**Required work:**
Within the material below, find each line bearing the word "part" and present it.

**Collected material:**
--------

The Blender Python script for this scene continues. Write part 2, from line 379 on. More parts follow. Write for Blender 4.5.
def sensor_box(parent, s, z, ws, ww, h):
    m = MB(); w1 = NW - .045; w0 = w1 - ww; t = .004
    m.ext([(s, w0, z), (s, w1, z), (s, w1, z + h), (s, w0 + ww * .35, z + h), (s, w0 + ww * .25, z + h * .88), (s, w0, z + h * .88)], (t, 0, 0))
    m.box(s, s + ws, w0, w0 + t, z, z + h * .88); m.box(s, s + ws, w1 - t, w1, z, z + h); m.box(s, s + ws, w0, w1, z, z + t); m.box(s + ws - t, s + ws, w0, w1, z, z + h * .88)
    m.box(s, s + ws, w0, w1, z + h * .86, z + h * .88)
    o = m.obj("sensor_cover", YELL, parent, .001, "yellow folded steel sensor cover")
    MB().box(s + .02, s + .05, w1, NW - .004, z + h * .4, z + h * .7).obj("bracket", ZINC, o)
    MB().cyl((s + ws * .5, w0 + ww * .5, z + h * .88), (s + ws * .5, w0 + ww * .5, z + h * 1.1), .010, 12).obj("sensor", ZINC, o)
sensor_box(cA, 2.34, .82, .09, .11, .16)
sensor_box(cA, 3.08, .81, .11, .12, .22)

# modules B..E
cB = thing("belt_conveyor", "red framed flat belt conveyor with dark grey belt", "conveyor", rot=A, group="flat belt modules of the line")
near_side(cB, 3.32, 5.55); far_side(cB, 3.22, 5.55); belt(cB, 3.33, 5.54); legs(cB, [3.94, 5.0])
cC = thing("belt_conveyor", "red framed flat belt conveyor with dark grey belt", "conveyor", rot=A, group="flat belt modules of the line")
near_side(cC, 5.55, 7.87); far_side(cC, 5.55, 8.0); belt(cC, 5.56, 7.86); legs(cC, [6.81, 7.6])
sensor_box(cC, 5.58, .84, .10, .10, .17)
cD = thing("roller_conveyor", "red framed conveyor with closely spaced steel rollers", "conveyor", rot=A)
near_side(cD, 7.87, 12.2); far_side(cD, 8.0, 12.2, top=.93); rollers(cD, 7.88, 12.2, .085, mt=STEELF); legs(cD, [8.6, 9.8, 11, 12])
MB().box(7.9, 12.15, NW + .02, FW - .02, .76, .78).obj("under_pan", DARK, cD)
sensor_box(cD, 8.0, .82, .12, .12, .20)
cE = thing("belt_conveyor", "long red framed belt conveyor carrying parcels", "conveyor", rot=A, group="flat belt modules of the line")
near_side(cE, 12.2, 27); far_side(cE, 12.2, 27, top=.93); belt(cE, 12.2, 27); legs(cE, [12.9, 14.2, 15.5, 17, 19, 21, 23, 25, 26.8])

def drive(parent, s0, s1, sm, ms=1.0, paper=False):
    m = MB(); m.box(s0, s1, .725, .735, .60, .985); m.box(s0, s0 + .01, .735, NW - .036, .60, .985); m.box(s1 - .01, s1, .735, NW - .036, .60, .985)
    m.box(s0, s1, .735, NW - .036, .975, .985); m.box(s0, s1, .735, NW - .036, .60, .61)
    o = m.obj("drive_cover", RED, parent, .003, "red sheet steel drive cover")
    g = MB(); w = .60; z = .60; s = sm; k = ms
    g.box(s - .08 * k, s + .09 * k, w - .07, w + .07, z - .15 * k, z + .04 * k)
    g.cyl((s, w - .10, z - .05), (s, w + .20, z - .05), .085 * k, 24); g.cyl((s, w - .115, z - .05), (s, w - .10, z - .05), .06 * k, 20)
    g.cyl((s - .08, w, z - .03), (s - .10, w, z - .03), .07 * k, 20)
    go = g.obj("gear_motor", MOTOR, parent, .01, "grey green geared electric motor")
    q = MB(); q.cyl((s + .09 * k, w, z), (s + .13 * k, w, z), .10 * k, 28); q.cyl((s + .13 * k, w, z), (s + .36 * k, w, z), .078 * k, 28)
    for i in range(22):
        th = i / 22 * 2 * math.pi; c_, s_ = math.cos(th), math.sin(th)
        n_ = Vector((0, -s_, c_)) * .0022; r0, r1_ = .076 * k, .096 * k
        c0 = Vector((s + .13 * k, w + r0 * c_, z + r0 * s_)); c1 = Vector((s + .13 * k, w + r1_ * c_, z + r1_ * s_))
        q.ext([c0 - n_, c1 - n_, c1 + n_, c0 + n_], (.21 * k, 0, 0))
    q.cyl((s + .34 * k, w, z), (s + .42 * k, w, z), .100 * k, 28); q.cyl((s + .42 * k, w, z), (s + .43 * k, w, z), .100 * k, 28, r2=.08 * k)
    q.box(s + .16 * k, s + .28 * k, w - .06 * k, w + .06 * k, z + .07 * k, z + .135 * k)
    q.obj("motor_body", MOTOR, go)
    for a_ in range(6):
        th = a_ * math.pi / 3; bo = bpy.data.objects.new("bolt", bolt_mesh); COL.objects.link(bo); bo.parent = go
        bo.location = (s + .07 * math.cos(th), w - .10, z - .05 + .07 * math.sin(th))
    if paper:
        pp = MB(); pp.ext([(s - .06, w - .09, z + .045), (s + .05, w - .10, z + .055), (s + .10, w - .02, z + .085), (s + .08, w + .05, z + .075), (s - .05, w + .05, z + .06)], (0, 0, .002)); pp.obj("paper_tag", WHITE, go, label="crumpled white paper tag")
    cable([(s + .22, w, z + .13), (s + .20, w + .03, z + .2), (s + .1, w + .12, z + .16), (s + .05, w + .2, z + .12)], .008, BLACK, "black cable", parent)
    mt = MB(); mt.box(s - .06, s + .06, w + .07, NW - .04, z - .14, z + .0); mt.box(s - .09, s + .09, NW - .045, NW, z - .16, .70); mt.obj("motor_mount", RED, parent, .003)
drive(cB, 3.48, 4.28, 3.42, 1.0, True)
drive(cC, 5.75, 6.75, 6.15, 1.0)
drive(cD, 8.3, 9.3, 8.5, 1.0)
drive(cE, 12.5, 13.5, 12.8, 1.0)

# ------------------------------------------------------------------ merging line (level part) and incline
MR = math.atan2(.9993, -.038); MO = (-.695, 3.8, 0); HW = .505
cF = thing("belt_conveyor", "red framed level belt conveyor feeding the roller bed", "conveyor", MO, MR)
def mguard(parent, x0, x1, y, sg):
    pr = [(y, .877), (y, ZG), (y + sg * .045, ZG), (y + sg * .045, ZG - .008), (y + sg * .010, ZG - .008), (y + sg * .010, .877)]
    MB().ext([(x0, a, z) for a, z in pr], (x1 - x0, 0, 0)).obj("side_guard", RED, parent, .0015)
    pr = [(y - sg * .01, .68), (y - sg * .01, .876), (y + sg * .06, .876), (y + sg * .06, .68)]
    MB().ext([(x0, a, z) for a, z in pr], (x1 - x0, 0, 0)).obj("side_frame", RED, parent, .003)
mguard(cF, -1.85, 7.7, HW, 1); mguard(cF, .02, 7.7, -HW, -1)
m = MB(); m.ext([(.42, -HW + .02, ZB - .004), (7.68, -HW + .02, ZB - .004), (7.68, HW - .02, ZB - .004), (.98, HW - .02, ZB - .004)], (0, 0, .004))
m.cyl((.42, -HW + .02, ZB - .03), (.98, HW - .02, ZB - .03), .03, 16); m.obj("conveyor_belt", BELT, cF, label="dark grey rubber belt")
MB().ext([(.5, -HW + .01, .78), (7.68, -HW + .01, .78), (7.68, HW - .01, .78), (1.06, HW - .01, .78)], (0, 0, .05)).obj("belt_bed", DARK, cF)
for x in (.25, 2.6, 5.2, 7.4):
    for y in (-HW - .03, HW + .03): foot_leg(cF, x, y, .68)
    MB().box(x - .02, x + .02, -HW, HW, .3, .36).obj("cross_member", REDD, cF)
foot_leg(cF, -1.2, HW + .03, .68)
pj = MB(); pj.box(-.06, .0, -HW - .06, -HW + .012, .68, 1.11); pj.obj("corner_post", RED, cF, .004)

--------

**Output of the task:**
The Blender Python script for this scene continues. Write part 2, from line 379 on. More parts follow. Write for Blender 4.5.
# ------------------------------------------------------------------ merging line (level part) and incline